Friday, March 4, 2011

Lesser of Two Evils?: Taxes versus Deficits

Lesser of Two Evils?: Taxes versus Deficits
by Alex Merced

Hello everyone, in this months article what I wanted to talk about was the effects of higher taxes versus deficit spending. While from a political view, deficit spending does less political damage; the more important paradigm is economics and liberty as these are the factors that determine the quality of life of you and those to come. First off let's understand how both function.

Increased Taxation

If government is to increase taxation, this means more of a persons earnings must be taken whether through a direct tax like an income tax which is virtually unavoidable, or an indirect tax such a sales tax which to some extent you can control your payment of. Although one must understand what happens when someone is taxes, they are not only being stolen of their money, but since their time was spent to labor for that money or was earned from money you invested that originally came from you or someone elses labor. If more of your wages are taken, it means more of your labor is needed to maintain the same amount of purchasing power. If they decide not to labor more than then you won't have the same purchasing power meaning you have a choice, save less for rainy day, or cut back on your consumption.

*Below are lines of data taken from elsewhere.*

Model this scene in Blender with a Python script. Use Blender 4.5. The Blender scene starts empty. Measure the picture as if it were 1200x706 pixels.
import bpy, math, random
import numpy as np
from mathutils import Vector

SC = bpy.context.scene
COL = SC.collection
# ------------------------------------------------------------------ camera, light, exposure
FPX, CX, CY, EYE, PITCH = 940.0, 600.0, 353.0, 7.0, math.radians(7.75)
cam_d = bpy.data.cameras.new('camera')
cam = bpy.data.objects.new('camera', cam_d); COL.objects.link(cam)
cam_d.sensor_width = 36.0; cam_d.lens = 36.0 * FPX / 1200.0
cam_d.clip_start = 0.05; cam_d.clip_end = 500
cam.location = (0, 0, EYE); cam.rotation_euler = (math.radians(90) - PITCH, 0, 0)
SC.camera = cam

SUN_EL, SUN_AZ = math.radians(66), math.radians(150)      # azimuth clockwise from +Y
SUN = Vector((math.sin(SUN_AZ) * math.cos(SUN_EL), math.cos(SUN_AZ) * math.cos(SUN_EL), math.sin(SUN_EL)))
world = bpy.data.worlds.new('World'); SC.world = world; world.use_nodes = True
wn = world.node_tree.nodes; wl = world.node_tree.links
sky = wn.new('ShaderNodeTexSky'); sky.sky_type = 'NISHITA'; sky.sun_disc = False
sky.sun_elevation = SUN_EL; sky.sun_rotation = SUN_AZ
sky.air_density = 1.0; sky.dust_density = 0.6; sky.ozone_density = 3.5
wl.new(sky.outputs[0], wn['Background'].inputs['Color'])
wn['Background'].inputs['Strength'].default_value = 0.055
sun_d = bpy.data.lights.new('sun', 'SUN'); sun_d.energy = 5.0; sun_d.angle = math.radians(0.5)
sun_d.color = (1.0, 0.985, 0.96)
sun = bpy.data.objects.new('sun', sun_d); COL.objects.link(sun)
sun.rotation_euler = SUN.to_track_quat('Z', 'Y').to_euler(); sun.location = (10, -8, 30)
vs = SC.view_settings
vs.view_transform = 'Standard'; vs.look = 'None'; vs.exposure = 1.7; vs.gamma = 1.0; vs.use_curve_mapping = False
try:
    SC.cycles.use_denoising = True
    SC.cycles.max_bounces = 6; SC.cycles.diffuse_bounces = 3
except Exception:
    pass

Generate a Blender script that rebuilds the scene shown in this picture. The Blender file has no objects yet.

The Bottom Line, taxes take away the fruits of your labor and time which you can't get back. Although, the effect taxation is to reduce CURRENT savings/consumption in the time period the tax takes place. (of course there are larger changes in institutional structures, but that's beyond the scope of this article)

Deficit Spending

If government does not want to raise taxes then it has to borrow the money to make up the deficit in it's budget. This money that is borrowed is received generally from bank lenders who are lending out the savings from a previous period, that would otherwise be lent out to other parties usually to invest in growing or starting new enterprises. If the money is not borrowed out the local or global stock of savings, then a financial intermediary like a central bank can be used to increase the money supply and offer to buy this debt from the banks to encourage the banks to make the loan. This increase in the money supply has the same effect of robbing the savings stock by devaluing the currency the stock of savings is denominated in, and also has the effect of encouraging speculation with that savings stock because of the drops in interest rates that is caused by this increase. Even worse, these loans must still be paid off from future tax increases generally on people who had nothing to do with the need to borrow initially.

Bottom Line, Deficit spending pillages savings from the past to be repaid from robbing/taxing the wages of the future.


Conclusion

Whether you find one of these tactics to fund intrusive monopolies of force (government) preferable really depends on WHEN you want to steal from: The Past, The Present, or the Future. No matter what the result is the change in peoples available resources from this financing does change the outcome of economic and social calculation of individuals in any of these periods of time causing material changes to how institutions in society are created, developed, or even destroyed.